By using the eBook as your central pillar of content, and allowing other pieces of content like webinars and emails to flow from it, you can create a large amount of targeted content that is valued by your customers. For more about creating the right content for the right customer at the right time, check out this webinar.

3. Offer Great Value to Attract Leads

With the insane amount of content in existence, it’s getting harder and harder to attract people to become leads. Companies must excel in providing high-value content. Whether your offer is an eBook, a webinar, or even a simple article, the offering must appeal to the carefully outlined buyer.

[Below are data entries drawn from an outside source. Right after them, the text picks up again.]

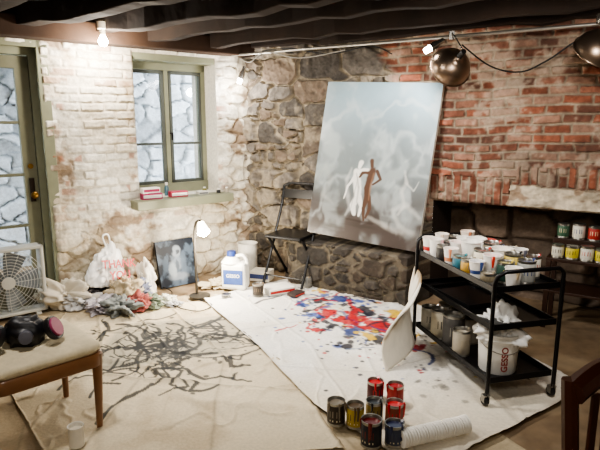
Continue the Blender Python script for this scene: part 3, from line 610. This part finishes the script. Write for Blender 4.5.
# =========== FOLDING CHAIR (black metal)
pc=fl(293,284); E=thing('folding_chair','black metal folding chair standing by the wall','chair',(pc.x,pc.y,.038),math.radians(-28))
for sx in(-1,1):
    G().tube([(sx*.21,-.22,0),(sx*.21,.0,.42),(sx*.21,.16,.74),(sx*.20,.19,.92)],.014,8).mk('front_leg',blk,E,True)
    G().tube([(sx*.185,.22,0),(sx*.185,-.16,.46)],.014,8).mk('rear_leg',blk,E,True)
g=G(); g.box(.39,.39,.028,(0,-.02,.47)); g.mk('seat',blk,E,bevel=.008)
G().tube([(-.20,.19,.92),(-.12,.2,.945),(.12,.2,.945),(.20,.19,.92)],.013).box(.40,.014,.09,(0,.18,.84)).mk('backrest',blk,E,bevel=.003)
G().tube([(-.21,-.18,.08),(.21,-.18,.08)],.008).tube([(-.185,.18,.06),(.185,.18,.06)],.008).mk('crossbar',blk,E)
# =========== FLOOR ITEMS near lamp
def jug(loc,s,lab,yaw,labcol,cap):
    E=thing('plastic_jug',lab,'jug',loc,yaw); w,d,h=.19*s,.13*s,.28*s
    G().box(w,d,h*.75,(0,0,h*.375)).mk('jug_body',bw_,E,bevel=.025*s)
    G().lathe([(w*.42,0),(w*.3,h*.1),(w*.16,h*.17),(w*.15,h*.24)],20,(-w*.15,0,h*.73)).mk('neck',bw_,E,True)
    G().lathe([(0,h*.06),(w*.17,h*.06),(w*.18,0),(w*.18,-.04*s)],20,(-w*.15,0,h*.97)).mk('cap',M('cap_'+lab[:4],c(*cap),.4),E,True)
    G().tube(smoothpath([(w*.05,0,h*.9),(w*.3,0,h*.93),(w*.46,0,h*.8),(w*.46,0,h*.66)],5),.012*s,8).mk('handle',bw_,E,True)
    G().box(w*.8,.002,h*.4,(0,-d/2-.001,h*.36)).mk('printed_label',M('lb_'+lab[:4],c(*labcol),.5,var=.3,scale=30),E)
    textmesh('label_text','GESSO',.035*s,bw_,E,(0,-d/2-.003,h*.40)); return E
p=fl(236,291); jug((p.x,p.y,.03),1.25,'large white jug with a blue label',-.2,(64,88,150),(40,60,120))
p=fl(242,281); cup((p.x+.05,p.y+.12,.03),.10,.34,(206,202,192),(200,196,184),'tall white tub standing behind the jug',None,name='plastic_tub',cat='tub',straight=True)
for (px,py,r,h,a,b,l) in((258,299,.05,.11,(70,62,54),(120,100,80),'open tin with a grey brown label'),(307,290,.05,.11,(120,120,116),(60,60,60),'grey open tin on the drop sheet'),(226,301,.04,.03,(60,60,60),(40,40,44),'shallow tin lid pot with dark paint')):
    p=fl(px,py); can((p.x,p.y,.038),r,h,a,b,l,'tins near the lamp')
def carton(px,py,sx,sy,sz,yaw,colr,lab,name='cardboard_box',tilt=0,z=.038,tc=None):
    p=fl(px,py); E=thing(name,lab,'box',(p.x,p.y,z),rot=(tilt,0,yaw))
    G().box(sx,sy,sz,(0,0,sz/2)).mk('box_body',M('card_'+lab[:12],c(*colr),.7),E,bevel=.003)
    G().box(sx*.96,.001,sz*.45,(0,-sy/2-.001,sz*.5)).mk('printed_band',M('band_'+lab[:12],c(*(tc or (40,40,40))),.6),E); return E
carton(278,295,.26,.2,.05,.5,(232,228,218),'flat white paper carton with red band',tc=(170,40,36))
carton(262,283,.2,.16,.10,-.3,(222,214,198),'white cardboard carton near chair',tc=(60,70,110))
carton(296,299,.14,.1,.03,.9,(60,50,48),'small dark cardboard packet',tc=(170,60,50))
# floor lamp
pb=fl(200,299); E=thing('floor_lamp','small metal lamp standing on the floor, lit','lamp',(pb.x,pb.y,.024),-.3)
chrome=M('brushed_steel',c(180,176,168),.25,.95); lampm=M('grey_lamp_metal',c(70,66,60),.4,.5)
G().lathe([(0,0),(.095,0),(.095,.014),(.03,.024),(0,.024)],28).mk('base',lampm,E,True)
G().tube(smoothpath([(-.03,0,.015),(-.03,0,.3),(-.035,0,.52),(-.02,0,.66),(.01,0,.70),(.04,0,.70)],6),.012,8).mk('pole',lampm,E,True)
sh=Matrix.Translation((.06,-.02,.64))@Matrix.Rotation(math.radians(-38),4,'Y')@Matrix.Rotation(math.radians(-34),4,'X')
G().lathe([(.018,.07),(.030,.062),(.057,-.045),(.055,-.045),(.028,.058)],24,M_=sh).mk('lamp_shade',M('lamp_shade_white',c(255,238,206),.5,emit=8),E,True)
G().lathe([(0,.03),(.018,.02),(.038,-.01),(.038,-.05),(.020,-.08),(0,-.085)],16,M_=sh).mk('bulb',M('bulb_glow',(1,.88,.70),.5,var=0,emit=130),E,True)
cor=[fl(*q,.03) for q in((200,300),(212,305),(200,311),(180,308),(168,302),(172,292),(160,286))]
o=G().tube(smoothpath(cor,6),.005,6).mk('power_cord',M('black_rubber'),None,True); tag(o,'thin black power cord curling on the floor','cord')
ragc=[(226,220,208),(182,176,182),(122,126,124),(148,80,74),(122,132,114),(212,203,182),(76,72,72),(186,170,142),(122,126,146),(226,220,210)]
pb2=fl(104,301); 
bag=thing('plastic_bag','white plastic shopping bag with red lettering','bag',(pb2.x,pb2.y,.05),rot=(0,math.radians(14),YL+.2))
crumple('bag_body','','',(0,0,.08),(.19,.12,.42),plast,8,.26,2.0,pinch=.42,par=bag)
G().tube(smoothpath([(-.05,0,.44),(-.10,.0,.53),(-.05,0,.55),(-.01,0,.46)],5),.008,6).mk('handle',plast,bag,True)
textmesh('bag_lettering','THANK\nYOU',.10,M('red_ink',c(180,26,32),.5),bag,(.0,-.185,.27),(-.3,.1,0),roll=.2)
i=0
for (px,py,sx,sz) in((82,308,.18,.13),(100,313,.17,.12),(120,314,.19,.14),(136,311,.15,.14),(150,308,.14,.11),(164,305,.12,.08),(90,303,.18,.20),(126,304,.17,.24),(140,301,.13,.20),(112,308,.16,.12),(174,308,.08,.05)):
    p=fl(px,py)
    crumple('rag',['off-white','pale lilac','grey','faded red','pale green','cream','dark grey','tan','blue grey','white'][i%10]+' paint-stained crumpled rag in a heap','rag',(p.x,p.y,.024),(sx*.8,sx*.6,sz),M('rag_cloth_%d'%(i%10),c(*ragc[i%10]),.85,var=.75,scale=14,bump=.6),20+i,.65,2.6,group='rags heaped by the wall',yaw=i*1.3); i+=1
p=fl(147,296); crumple('paper_bag','tall crumpled white paper bag','bag',(p.x,p.y,.02),(.10,.08,.36),M('paper_white',c(231,226,213),.8,bump=.4),41,.4,1.8,pinch=.3)
p=fl(66,308); crumple('crumpled_sheet','crumpled pale plastic sheet against the wall','plastic sheet',(p.x-.0,p.y,.015),(.22,.13,.28),M('dusty_plastic',c(202,194,177),.6,bump=.4),43,.6,1.8)
p=fl(216,288); crumple('crumpled_sheet','crumpled cream cloth at the wall base','cloth',(p.x,p.y,.01),(.14,.09,.10),M('cream_cloth',c(198,185,158),.85,bump=.4),44,.6,1.8)
# =========== BOX FAN
sF=wpt(8,295,'L',.12)[0]; E=thing('box_fan','white plastic box fan standing by the door','fan',WP('L',sF,.13,.015),YL)
wp=M('fan_plastic',c(188,188,181),.4,var=.1); fw=.56
g=G(); 
for x in(-1,1): g.box(.03,.13,fw,(x*(fw/2-.015),0,fw/2+.02))
g.box(fw,.13,.03,(0,0,.035)); g.box(fw,.13,.03,(0,0,fw+.005)); g.mk('housing',wp,E,bevel=.01)
g=G(); cz=fw/2+.02
for r in np.arange(.05,.27,.024): g.tube([(r*math.cos(t),-.06,cz+r*math.sin(t)) for t in np.linspace(0,2*math.pi,33)[:-1]],.0022,5,closed=True)
for k in range(16): a=k*math.pi/8; g.tube([(.05*math.cos(a),-.062,cz+.05*math.sin(a)),(.265*math.cos(a),-.062,cz+.265*math.sin(a))],.002,5)
g.lathe([(0,.004),(.05,.003),(.05,-.003)],20,M_=Matrix.Translation((0,-.062,cz))@Matrix.Rotation(math.pi/2,4,'X')); g.mk('grille',wp,E)
g=G()
for k in range(5):
    Mk=Matrix.Translation((0,0,cz))@Matrix.Rotation(k*2*math.pi/5,4,'Y')
    g.add([(.04,-.02,-.03),(.23,-.035,-.09),(.24,.03,.07),(.04,.02,.03),(.14,-.03,-.07),(.15,.03,.06)],[(0,4,5,3),(4,1,2,5)],Mk)
g.lathe([(0,-.04),(.04,-.03),(.04,.03),(0,.04)],16,M_=Matrix.Translation((0,0,cz))@Matrix.Rotation(math.pi/2,4,'X')); g.mk('blades',M('fan_blade',c(120,126,130),.4),E,solid=.003)
G().box(.04,.18,.02,(-.2,0,.01)).box(.04,.18,.02,(.2,0,.01)).mk('foot',wp,E,bevel=.004)
# =========== WOOD CHAIR (near) + respirator
R0=fl(106,346,.47); fd=Vector((-.70,.72,0)).normalized(); nd=Vector((-fd.y,fd.x,0))
if nd.y>0: nd=-nd
sw=.54; ctr=R0+fd*sw/2+nd*sw/2; yw=math.atan2(-nd.y,-nd.x)
oak=M('honey_oak',c(124,86,56),.35,var=.3,scale=10,bump=.1,coat=.3)
E=thing('wooden_chair','honey-brown wooden chair with cream padded seat','chair',(ctr.x,ctr.y,.014),yw); h0=.42
def rr_(w,d,r,n=6):
    out=[]
    for (sx,sy,a0) in((1,1,0),(-1,1,90),(-1,-1,180),(1,-1,270)):
        for k in range(n+1):
            a=math.radians(a0+90*k/n); out.append((sx*(w/2-r)+r*math.cos(a),sy*(d/2-r)+r*math.sin(a)))
    return out
def rings(g,levels,r0):
    n=0; vs=[];fs=[]
    for ins,z in levels:
        pts=rr_(sw-2*ins,sw-2*ins,max(r0-ins*.5,.02)); n=len(pts); vs+=[(x,y,z) for x,y in pts]
    for j in range(len(levels)-1):
        for k in range(n): k2=(k+1)%n; fs.append((j*n+k,j*n+k2,(j+1)*n+k2,(j+1)*n+k))
    fs.append(tuple(range(n))[::-1]); fs.append(tuple(range((len(levels)-1)*n,len(levels)*n))); g.add(vs,fs); return g
for sy in(-1,1):
    G().tube([(sw/2-.045,sy*(sw/2-.045),0),(sw/2-.04,sy*(sw/2-.04),.2),(sw/2-.036,sy*(sw/2-.036),h0)],[.015,.021,.028],10).mk('front_leg',oak,E,True)
    G().tube(smoothpath([(-sw/2-.05,sy*(sw/2-.04),0),(-sw/2+.02,sy*(sw/2-.04),.42),(-sw/2-.07,sy*(sw/2-.04),.9)],5),.02,8).mk('back_post',oak,E,True)
rings(G(),[(.006,h0-.065),(.0,h0-.06),(.0,h0),(.006,h0+.008)],.07).mk('apron',oak,E,True)
G().box(.03,sw-.1,.1,(-sw/2-.055,0,.84)).box(.025,sw-.1,.05,(-sw/2-.02,0,.62)).mk('backrest',oak,E,bevel=.008)
rings(G(),[(.014,h0+.008),(.004,h0+.022),(.006,h0+.04),(.02,h0+.054),(.05,h0+.064),(.1,h0+.070),(.16,h0+.073)],.075).mk('seat_cushion',M('cream_upholstery',c(208,195,164),.8,var=.2,scale=30,bump=.3),E,True)
ZSe=h0+.072+.014
pr_=fl(26,343,ZSe); E=thing('respirator_mask','black half-face respirator with pink filter cartridges','respirator',(pr_.x,pr_.y,ZSe),.5); E.scale=(1.35,1.35,1.35)
rub=M('black_silicone',c(28,28,32),.45,var=.2)
crumple('face_piece','','',(0,0,0),(.075,.065,.11),rub,3,.22,1.5,level=3,par=E)
pk=M('magenta_filter',c(150,56,92),.5)
for sx in(-1,1):
    Mx=Matrix.Translation((sx*.085,-.035,.05))@Matrix.Rotation(sx*math.radians(60),4,'Y')@Matrix.Rotation(math.radians(25),4,'X')
    G().lathe([(0,0),(.042,0),(.045,.006),(.045,.022),(0,.022)],22,M_=Mx).mk('filter_holder',rub,E,True)
    G().lathe([(.0,.030),(.034,.030),(.036,.027),(.036,.022)],22,M_=Mx).mk('filter_disc',pk,E,True)
G().lathe([(0,.02),(.022,.018),(.026,0)],16,M_=Matrix.Translation((0,-.065,.045))@Matrix.Rotation(math.radians(80),4,'X')).mk('exhale_valve',M('grey_valve',c(90,90,98),.5),E,True)
G().tube(smoothpath([(-.05,.02,.05),(-.12,.08,.012),(-.05,.12,.008),(.08,.11,.010),(.12,.05,.012),(.05,.02,.05)],6),.008,6).tube(smoothpath([(-.05,0,.07),(-.12,.02,.05),(-.13,.09,.012),(-.02,.1,.03),(.12,.09,.02),(.05,0,.07)],6),.007,6).mk('strap',rub,E,True)
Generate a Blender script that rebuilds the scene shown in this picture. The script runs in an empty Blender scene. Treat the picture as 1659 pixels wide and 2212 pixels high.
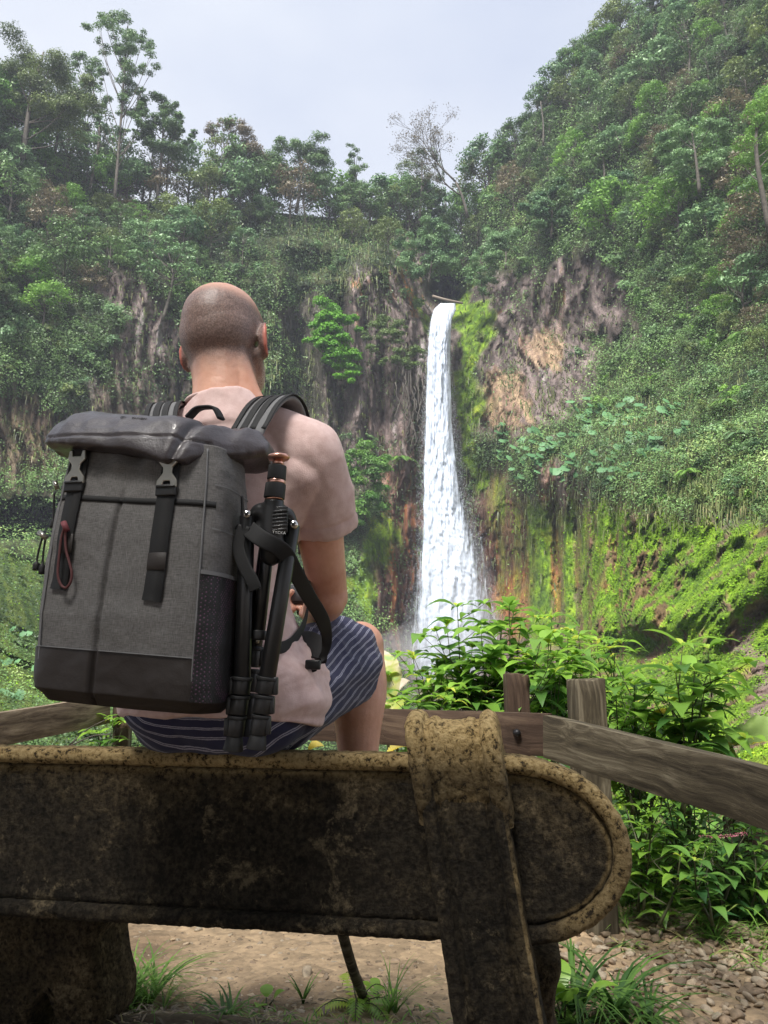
import bpy, bmesh, math, random
import numpy as np
from mathutils import Vector, Matrix, Euler
R = math.radians
rng = np.random.default_rng(7)
random.seed(7)
SC = bpy.context.scene
COL = SC.collection
# ------------------------------------------------------------ camera (frame measured on a 1659 x 2212 view)
EYE = 0.90; HAZE_D = 0.00045
F, CU, CV, PITCH = 1662.0, 829.5, 1106.0, R(11.5)
cd = bpy.data.cameras.new('camera'); cam = bpy.data.objects.new('camera', cd); COL.objects.link(cam)
cd.sensor_fit = 'VERTICAL'; cd.sensor_height = 24.0; cd.lens = 24.0*F/2212.0
cd.clip_start = 0.05; cd.clip_end = 3000
cam.location = (0, 0, EYE); cam.rotation_euler = (R(90)+PITCH, 0, 0)
SC.camera = cam
cp, sp = math.cos(PITCH), math.sin(PITCH)
def P(u, v, Y):
    """world point seen at (u, v) whose forward distance is Y metres"""
    a = (u-CU)/F; b = (CV-v)/F
    dy = cp - b*sp; dz = sp + b*cp
    return Vector((a/dy*Y, Y, EYE + dz/dy*Y))
def PA(u, v, Y):
    a = (u-CU)/F; b = (CV-v)/F
    dy = cp - b*sp; dz = sp + b*cp
    return np.stack([a/dy*Y, Y+0*u, EYE + dz/dy*Y], -1)
# ------------------------------------------------------------ sky and sun
SUN_EL, SUN_AZ = R(56), R(205)          # azimuth measured from +Y towards +X
w = bpy.data.worlds.new('World'); SC.world = w; w.use_nodes = True
nt = w.node_tree; nt.nodes.clear()
def N(nt, t, **k):
    n = nt.nodes.new(t)
    for a, b in k.items():
        if a in n.inputs.keys(): n.inputs[a].default_value = b
        else: setattr(n, a, b)
    return n
sky = N(nt, 'ShaderNodeTexSky', sky_type='NISHITA', sun_disc=False, sun_elevation=SUN_EL, sun_rotation=SUN_AZ)
sky.air_density = 1.6; sky.dust_density = 3.0
bgs = N(nt, 'ShaderNodeBackground', Strength=0.06); nt.links.new(sky.outputs[0], bgs.inputs[0])
tc = N(nt, 'ShaderNodeTexCoord')
mp = N(nt, 'ShaderNodeMapping'); mp.inputs['Scale'].default_value = (1.0, 1.0, 2.2)
nz = N(nt, 'ShaderNodeTexNoise', Scale=1.7, Detail=4.0, Roughness=0.5)
rp = N(nt, 'ShaderNodeValToRGB')
rp.color_ramp.elements[0].position = 0.36; rp.color_ramp.elements[0].color = (0.59, 0.64, 0.77, 1)
rp.color_ramp.elements[1].position = 0.64; rp.color_ramp.elements[1].color = (0.78, 0.81, 0.875, 1)
nt.links.new(tc.outputs['Generated'], mp.inputs[0]); nt.links.new(mp.outputs[0], nz.inputs['Vector']); nt.links.new(nz.outputs[0], rp.inputs[0])
bgc = N(nt, 'ShaderNodeBackground', Strength=0.615); nt.links.new(rp.outputs[0], bgc.inputs[0])
mx = N(nt, 'ShaderNodeMixShader', Fac=0.88); nt.links.new(bgs.outputs[0], mx.inputs[1]); nt.links.new(bgc.outputs[0], mx.inputs[2])
wo = N(nt, 'ShaderNodeOutputWorld'); nt.links.new(mx.outputs[0], wo.inputs[0])
sd = bpy.data.lights.new('sun', 'SUN'); sd.energy = 5.0; sd.angle = R(20); sd.color = (1.0, 0.96, 0.9)
so = bpy.data.objects.new('sun', sd); COL.objects.link(so)
sdir = Vector((math.sin(SUN_AZ)*math.cos(SUN_EL), math.cos(SUN_AZ)*math.cos(SUN_EL), math.sin(SUN_EL)))
so.rotation_euler = sdir.to_track_quat('Z', 'Y').to_euler()
SC.view_settings.view_transform = 'Standard'; SC.view_settings.look = 'None'
SC.view_settings.exposure = 1.05; SC.view_settings.gamma = 1.0
try:
    SC.cycles.volume_bounces = 0; SC.cycles.max_bounces = 6; SC.cycles.transparent_max_bounces = 12
    SC.cycles.diffuse_bounces = 3; SC.cycles.glossy_bounces = 2; SC.cycles.transmission_bounces = 4
    SC.cycles.use_denoising = True
except Exception: pass
# ------------------------------------------------------------ object helpers
def link(o, parent=None):
    COL.objects.link(o)
    if parent is not None: o.parent = parent
    return o
def tag(o, label=None, cat=None, group=None, kind=None):
    for k, v in (('label', label), ('category', cat), ('group', group), ('kind', kind)):
        if v: o[k] = v
    return o
def empty(name, loc=(0, 0, 0), rz=0.0):
    o = bpy.data.objects.new(name, None); COL.objects.link(o); o.location = loc; o.rotation_euler = (0, 0, rz)
    o.empty_display_size = 0.1
    return o
def mesh_np(name, verts, faces, mat=None, parent=None, attrs=None, smooth=False, uv=None, mi=None):
    """faces: (n,3) or (n,4) int array, or list of such arrays"""
    if not isinstance(faces, (list, tuple)): faces = [faces]
    faces = [np.asarray(f, dtype=np.int32) for f in faces if len(f)]
    verts = np.asarray(verts, dtype=np.float32)
    me = bpy.data.meshes.new(name)
    me.vertices.add(len(verts)); me.vertices.foreach_set('co', verts.ravel())
    tot = sum(f.size for f in faces); nf = sum(len(f) for f in faces)
    me.loops.add(tot); me.polygons.add(nf)
    me.loops.foreach_set('vertex_index', np.concatenate([f.ravel() for f in faces]))
    ls = np.concatenate([np.full(len(f), f.shape[1], dtype=np.int32) for f in faces])
    st = np.zeros(nf, dtype=np.int32); st[1:] = np.cumsum(ls)[:-1]
    me.polygons.foreach_set('loop_start', st)
    try: me.polygons.foreach_set('loop_total', ls)
    except Exception: pass
    if smooth: me.polygons.foreach_set('use_smooth', np.ones(nf, dtype=bool))
    me.update(calc_edges=True)
    for k, a in (attrs or {}).items():
        a = np.asarray(a, dtype=np.float32)
        if a.ndim == 1:
            at = me.attributes.new(k, 'FLOAT', 'POINT'); at.data.foreach_set('value', a)
        else:
            at = me.attributes.new(k, 'FLOAT_COLOR', 'POINT')
            if a.shape[1] == 3: a = np.concatenate([a, np.ones((len(a), 1), np.float32)], 1)
            at.data.foreach_set('color', a.ravel())
    if mat: me.materials.append(mat)
    o = bpy.data.objects.new(name, me)
    return link(o, parent)
def hsh(ix, iy, iz, s=0):
    h = (ix.astype(np.int64)*374761393 + iy.astype(np.int64)*668265263 + iz.astype(np.int64)*2147483647 + s*1274126177) & 0xffffffff
    h = ((h ^ (h >> 13))*1274126177) & 0xffffffff
    h = ((h ^ (h >> 16))*2246822519) & 0xffffffff
    return ((h ^ (h >> 15)) & 0xffffff)/float(0xffffff)
def vnoise(p, s=0):
    i = np.floor(p).astype(np.int64); f = p-i; f = f*f*f*(f*(f*6-15)+10)
    r = 0
    for dx in (0, 1):
        wx = f[..., 0] if dx else 1-f[..., 0]
        for dy in (0, 1):
            wy = f[..., 1] if dy else 1-f[..., 1]
            for dz in (0, 1):
                wz = f[..., 2] if dz else 1-f[..., 2]
                r = r + wx*wy*wz*hsh(i[..., 0]+dx, i[..., 1]+dy, i[..., 2]+dz, s)
    return r*2-1
def fbm(p, o=4, s=0, g=0.5):
    p = np.asarray(p, float); r = 0; a = 1; t = 0
    for k in range(o):
        r = r+a*vnoise(p*(2.03**k)+k*17.3, s+k); t += a; a *= g
    return r/t
def ridged(p, o=4, s=0):
    p = np.asarray(p, float); r = 0; a = 1; t = 0
    for k in range(o):
        r = r+a*(1-2*np.abs(vnoise(p*(2.1**k)+k*9.1, s+k))); t += a; a *= 0.5
    return r/t
def sstep(a, b, x):
    t = np.clip((x-a)/(b-a), 0, 1); return t*t*(3-2*t)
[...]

Marketing automation allows you to scale outreach efforts

Unbounce, the landing page creation and A/B testing tool, stands out as a company offering great value to prospective leads. Through their resources, they offer all sorts of content types to appeal to different personas, such as:

4. Collect the Right Information from Your Leads

Marketers can collect a great amount of information from their leads. While pursuing leads effectively requires some data collection, what you ask depends on what you need. Marketing software companies allow marketers to inundate potential buyers with questions, but this does not mean quantity is quality. To the contrary; less is more, and narrowing the facts to what will help you connect buyers with the right offers increases the likelihood you’ll receive the responses you need from your potential buyers.

Start with making a list of all the essential data you need from your buyers. If you think you want the location of the prospect, the revenue of the company, or the website URL, add it to your list. Don’t leave anything aside; add everything you think is important. Then, take a good look at your list of attributes and start trimming down. Leave only what’s vital to score your leads (see below) and communicate with them.

For example, take a look at what PayPal does with one of the eBooks they offer. They only ask for the essential information, which likely increases the conversion rate.

5. Score Your Leads

Not all leads are the same; some are invariably more important than others for your current sales goals. That’s why lead scoring is so valuable for building automated marketing campaign.

The process of lead scoring is straightforward: You assign a numerical score to each lead based on what they seem to be worth to you. The process of lead scoring takes place within your marketing automation and CRM software. Once you’ve defined your company’s standards for ranking leads (for example, a company with more than 50 employees is worth five points, whereas a smaller one is only worth one point), you can leave the rest to your CRM. Think of it as your internal shorthand for categorizing leads.

Lead scoring helps your marketing and sales teams determine how to prioritize their efforts. Lead scoring is crucial for scaling your business. At the end of the day, your team has finite resources and won’t be able to follow up with every lead. Even though that’s a good problem to have, you’ll still need to consider which leads are important to your business’s bottom line.

Based on the lead scoring, the content you send your leads will vary. If a lead signed up for your company’s newsletter, their lead score is most likely quite low, as they haven’t shown any purchase intent. Therefore, your communications will be focused on seeing whether they could be interested in a higher-intent type of content, such as an eBook.

If a lead signed up for an eBook and webinar, their lead score is high because it seems they will be ready to take further action. Once your CRM scores a lead high, you can send a sales rep to reach out directly to that person on a sales call or in-person meeting.

Lead scoring programs can be powerful for measuring the interaction with onboarding programs. Additionally, lead scoring programs can identify emerging advocates. Determining these supporters means your marketing power is organically multiplied by current and former clients who’ve had a positive experience with your company.